● **WHAT IS NEEDED**: Every line of the material below should be repeated exactly.

----

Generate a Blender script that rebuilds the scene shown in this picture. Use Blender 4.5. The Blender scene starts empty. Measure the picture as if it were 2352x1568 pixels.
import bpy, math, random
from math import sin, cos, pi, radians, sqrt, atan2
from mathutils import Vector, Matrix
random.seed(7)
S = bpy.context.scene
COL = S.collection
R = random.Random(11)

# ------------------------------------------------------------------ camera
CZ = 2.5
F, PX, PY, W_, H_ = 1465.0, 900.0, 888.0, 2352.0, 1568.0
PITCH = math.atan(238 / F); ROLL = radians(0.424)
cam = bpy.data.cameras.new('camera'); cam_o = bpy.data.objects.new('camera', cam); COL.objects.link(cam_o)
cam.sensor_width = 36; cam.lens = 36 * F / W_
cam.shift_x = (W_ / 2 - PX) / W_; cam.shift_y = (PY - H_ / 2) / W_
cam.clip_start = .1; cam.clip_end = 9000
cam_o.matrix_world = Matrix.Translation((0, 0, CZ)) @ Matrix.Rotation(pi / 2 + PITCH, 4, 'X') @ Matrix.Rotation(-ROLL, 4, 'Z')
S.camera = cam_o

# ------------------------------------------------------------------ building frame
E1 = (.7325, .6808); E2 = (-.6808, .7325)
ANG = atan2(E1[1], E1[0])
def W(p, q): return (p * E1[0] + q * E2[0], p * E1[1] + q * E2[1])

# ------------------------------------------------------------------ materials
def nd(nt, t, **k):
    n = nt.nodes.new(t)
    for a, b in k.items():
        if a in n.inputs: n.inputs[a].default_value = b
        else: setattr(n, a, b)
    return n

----

● **RESULT OF THE TASK**:
Generate a Blender script that rebuilds the scene shown in this picture. Use Blender 4.5. The Blender scene starts empty. Measure the picture as if it were 2352x1568 pixels.
import bpy, math, random
from math import sin, cos, pi, radians, sqrt, atan2
from mathutils import Vector, Matrix
random.seed(7)
S = bpy.context.scene
COL = S.collection
R = random.Random(11)

# ------------------------------------------------------------------ camera
CZ = 2.5
F, PX, PY, W_, H_ = 1465.0, 900.0, 888.0, 2352.0, 1568.0
PITCH = math.atan(238 / F); ROLL = radians(0.424)
cam = bpy.data.cameras.new('camera'); cam_o = bpy.data.objects.new('camera', cam); COL.objects.link(cam_o)
cam.sensor_width = 36; cam.lens = 36 * F / W_
cam.shift_x = (W_ / 2 - PX) / W_; cam.shift_y = (PY - H_ / 2) / W_
cam.clip_start = .1; cam.clip_end = 9000
cam_o.matrix_world = Matrix.Translation((0, 0, CZ)) @ Matrix.Rotation(pi / 2 + PITCH, 4, 'X') @ Matrix.Rotation(-ROLL, 4, 'Z')
S.camera = cam_o

# ------------------------------------------------------------------ building frame
E1 = (.7325, .6808); E2 = (-.6808, .7325)
ANG = atan2(E1[1], E1[0])
def W(p, q): return (p * E1[0] + q * E2[0], p * E1[1] + q * E2[1])

# ------------------------------------------------------------------ materials
def nd(nt, t, **k):
    n = nt.nodes.new(t)
    for a, b in k.items():
        if a in n.inputs: n.inputs[a].default_value = b
        else: setattr(n, a, b)
    return n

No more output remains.